Leave out every picture, then transcribe the rest of the listing exactly.

---------- AVAILABLE DATA ----------

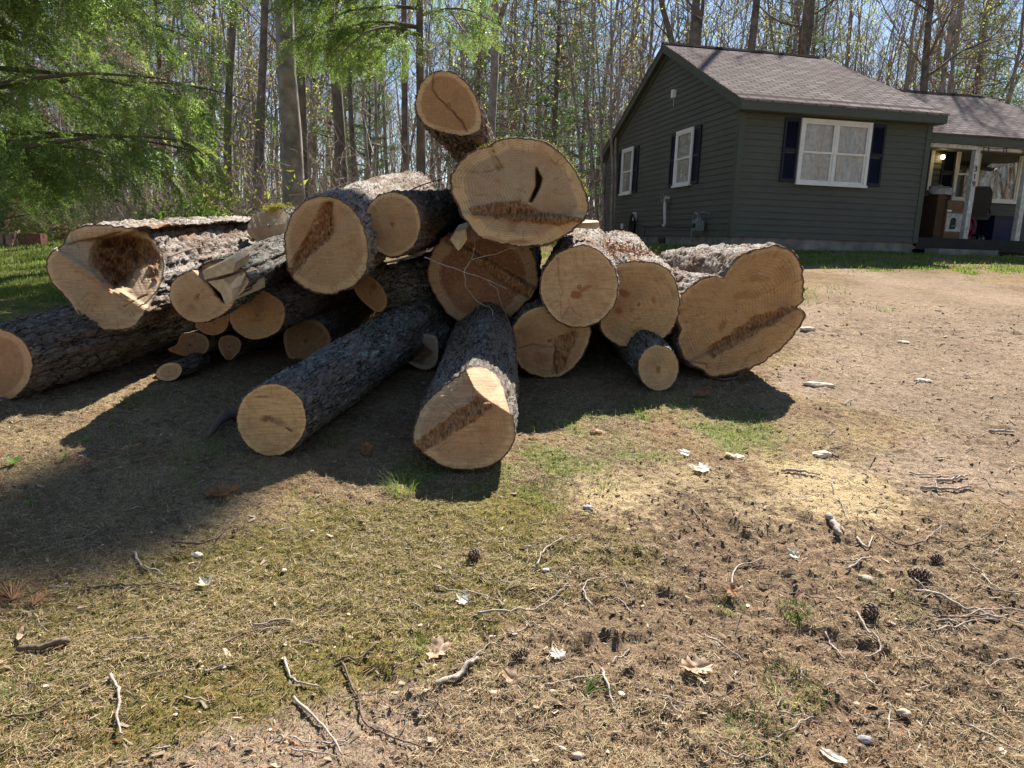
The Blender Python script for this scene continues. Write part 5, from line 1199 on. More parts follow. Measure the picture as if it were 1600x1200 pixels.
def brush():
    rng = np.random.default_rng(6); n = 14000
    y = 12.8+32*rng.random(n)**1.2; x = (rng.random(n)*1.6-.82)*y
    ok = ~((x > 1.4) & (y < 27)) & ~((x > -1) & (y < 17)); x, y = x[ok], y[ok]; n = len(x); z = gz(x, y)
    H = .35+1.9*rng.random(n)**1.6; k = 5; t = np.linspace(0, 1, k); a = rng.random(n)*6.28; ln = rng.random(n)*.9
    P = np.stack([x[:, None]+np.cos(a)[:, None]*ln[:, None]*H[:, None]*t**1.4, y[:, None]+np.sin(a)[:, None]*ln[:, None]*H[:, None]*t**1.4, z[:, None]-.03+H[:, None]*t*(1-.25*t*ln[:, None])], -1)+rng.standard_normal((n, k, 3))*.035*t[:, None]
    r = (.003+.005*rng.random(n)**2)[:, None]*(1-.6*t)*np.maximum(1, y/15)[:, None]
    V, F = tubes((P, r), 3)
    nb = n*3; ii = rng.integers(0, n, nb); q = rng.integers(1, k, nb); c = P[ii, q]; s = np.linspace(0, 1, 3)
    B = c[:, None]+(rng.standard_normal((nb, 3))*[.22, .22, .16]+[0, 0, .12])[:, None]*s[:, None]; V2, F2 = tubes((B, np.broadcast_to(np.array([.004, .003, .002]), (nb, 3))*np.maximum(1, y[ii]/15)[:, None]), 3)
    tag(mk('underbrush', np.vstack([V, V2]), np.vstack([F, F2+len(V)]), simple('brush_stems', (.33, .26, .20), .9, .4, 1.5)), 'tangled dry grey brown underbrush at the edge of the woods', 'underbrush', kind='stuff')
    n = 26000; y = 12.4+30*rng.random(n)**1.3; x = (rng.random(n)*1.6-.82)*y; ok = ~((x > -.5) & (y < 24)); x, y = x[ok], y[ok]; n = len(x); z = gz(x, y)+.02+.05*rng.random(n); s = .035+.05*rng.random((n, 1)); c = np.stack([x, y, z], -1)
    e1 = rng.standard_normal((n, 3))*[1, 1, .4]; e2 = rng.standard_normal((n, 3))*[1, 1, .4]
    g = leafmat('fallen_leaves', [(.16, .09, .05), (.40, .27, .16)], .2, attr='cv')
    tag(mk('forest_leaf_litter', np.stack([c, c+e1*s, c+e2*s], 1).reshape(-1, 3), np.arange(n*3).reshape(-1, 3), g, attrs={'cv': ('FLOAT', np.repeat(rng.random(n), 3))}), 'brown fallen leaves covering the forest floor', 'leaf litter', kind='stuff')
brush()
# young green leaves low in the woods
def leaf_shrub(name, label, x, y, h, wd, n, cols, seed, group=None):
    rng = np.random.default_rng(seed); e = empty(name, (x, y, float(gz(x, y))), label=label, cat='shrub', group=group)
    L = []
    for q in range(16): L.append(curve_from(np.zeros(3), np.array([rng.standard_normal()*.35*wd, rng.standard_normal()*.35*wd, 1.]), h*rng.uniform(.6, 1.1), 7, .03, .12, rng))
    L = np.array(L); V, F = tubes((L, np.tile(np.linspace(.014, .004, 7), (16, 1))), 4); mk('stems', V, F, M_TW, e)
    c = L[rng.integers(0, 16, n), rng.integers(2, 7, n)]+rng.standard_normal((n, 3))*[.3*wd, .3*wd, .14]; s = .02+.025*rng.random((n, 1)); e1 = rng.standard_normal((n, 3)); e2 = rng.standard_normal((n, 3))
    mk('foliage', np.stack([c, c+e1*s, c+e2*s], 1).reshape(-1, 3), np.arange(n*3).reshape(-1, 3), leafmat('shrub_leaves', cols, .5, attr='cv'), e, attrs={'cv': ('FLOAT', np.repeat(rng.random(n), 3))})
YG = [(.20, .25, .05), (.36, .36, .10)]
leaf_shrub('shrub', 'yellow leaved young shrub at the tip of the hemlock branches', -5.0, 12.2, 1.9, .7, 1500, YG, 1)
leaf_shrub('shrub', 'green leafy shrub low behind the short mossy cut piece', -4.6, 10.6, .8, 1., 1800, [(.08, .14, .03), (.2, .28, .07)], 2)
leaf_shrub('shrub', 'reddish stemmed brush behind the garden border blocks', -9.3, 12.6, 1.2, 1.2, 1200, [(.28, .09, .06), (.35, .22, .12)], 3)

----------

● **SOLUTION TO THIS TASK**
The Blender Python script for this scene continues. Write part 5, from line 1199 on. More parts follow. Measure the picture as if it were 1600x1200 pixels.
def brush():
    rng = np.random.default_rng(6); n = 14000
    y = 12.8+32*rng.random(n)**1.2; x = (rng.random(n)*1.6-.82)*y
    ok = ~((x > 1.4) & (y < 27)) & ~((x > -1) & (y < 17)); x, y = x[ok], y[ok]; n = len(x); z = gz(x, y)
    H = .35+1.9*rng.random(n)**1.6; k = 5; t = np.linspace(0, 1, k); a = rng.random(n)*6.28; ln = rng.random(n)*.9
    P = np.stack([x[:, None]+np.cos(a)[:, None]*ln[:, None]*H[:, None]*t**1.4, y[:, None]+np.sin(a)[:, None]*ln[:, None]*H[:, None]*t**1.4, z[:, None]-.03+H[:, None]*t*(1-.25*t*ln[:, None])], -1)+rng.standard_normal((n, k, 3))*.035*t[:, None]
    r = (.003+.005*rng.random(n)**2)[:, None]*(1-.6*t)*np.maximum(1, y/15)[:, None]
    V, F = tubes((P, r), 3)
    nb = n*3; ii = rng.integers(0, n, nb); q = rng.integers(1, k, nb); c = P[ii, q]; s = np.linspace(0, 1, 3)
    B = c[:, None]+(rng.standard_normal((nb, 3))*[.22, .22, .16]+[0, 0, .12])[:, None]*s[:, None]; V2, F2 = tubes((B, np.broadcast_to(np.array([.004, .003, .002]), (nb, 3))*np.maximum(1, y[ii]/15)[:, None]), 3)
    tag(mk('underbrush', np.vstack([V, V2]), np.vstack([F, F2+len(V)]), simple('brush_stems', (.33, .26, .20), .9, .4, 1.5)), 'tangled dry grey brown underbrush at the edge of the woods', 'underbrush', kind='stuff')
    n = 26000; y = 12.4+30*rng.random(n)**1.3; x = (rng.random(n)*1.6-.82)*y; ok = ~((x > -.5) & (y < 24)); x, y = x[ok], y[ok]; n = len(x); z = gz(x, y)+.02+.05*rng.random(n); s = .035+.05*rng.random((n, 1)); c = np.stack([x, y, z], -1)
    e1 = rng.standard_normal((n, 3))*[1, 1, .4]; e2 = rng.standard_normal((n, 3))*[1, 1, .4]
    g = leafmat('fallen_leaves', [(.16, .09, .05), (.40, .27, .16)], .2, attr='cv')
    tag(mk('forest_leaf_litter', np.stack([c, c+e1*s, c+e2*s], 1).reshape(-1, 3), np.arange(n*3).reshape(-1, 3), g, attrs={'cv': ('FLOAT', np.repeat(rng.random(n), 3))}), 'brown fallen leaves covering the forest floor', 'leaf litter', kind='stuff')
brush()
# young green leaves low in the woods
def leaf_shrub(name, label, x, y, h, wd, n, cols, seed, group=None):
    rng = np.random.default_rng(seed); e = empty(name, (x, y, float(gz(x, y))), label=label, cat='shrub', group=group)
    L = []
    for q in range(16): L.append(curve_from(np.zeros(3), np.array([rng.standard_normal()*.35*wd, rng.standard_normal()*.35*wd, 1.]), h*rng.uniform(.6, 1.1), 7, .03, .12, rng))
    L = np.array(L); V, F = tubes((L, np.tile(np.linspace(.014, .004, 7), (16, 1))), 4); mk('stems', V, F, M_TW, e)
    c = L[rng.integers(0, 16, n), rng.integers(2, 7, n)]+rng.standard_normal((n, 3))*[.3*wd, .3*wd, .14]; s = .02+.025*rng.random((n, 1)); e1 = rng.standard_normal((n, 3)); e2 = rng.standard_normal((n, 3))
    mk('foliage', np.stack([c, c+e1*s, c+e2*s], 1).reshape(-1, 3), np.arange(n*3).reshape(-1, 3), leafmat('shrub_leaves', cols, .5, attr='cv'), e, attrs={'cv': ('FLOAT', np.repeat(rng.random(n), 3))})
YG = [(.20, .25, .05), (.36, .36, .10)]
leaf_shrub('shrub', 'yellow leaved young shrub at the tip of the hemlock branches', -5.0, 12.2, 1.9, .7, 1500, YG, 1)
leaf_shrub('shrub', 'green leafy shrub low behind the short mossy cut piece', -4.6, 10.6, .8, 1., 1800, [(.08, .14, .03), (.2, .28, .07)], 2)
leaf_shrub('shrub', 'reddish stemmed brush behind the garden border blocks', -9.3, 12.6, 1.2, 1.2, 1200, [(.28, .09, .06), (.35, .22, .12)], 3)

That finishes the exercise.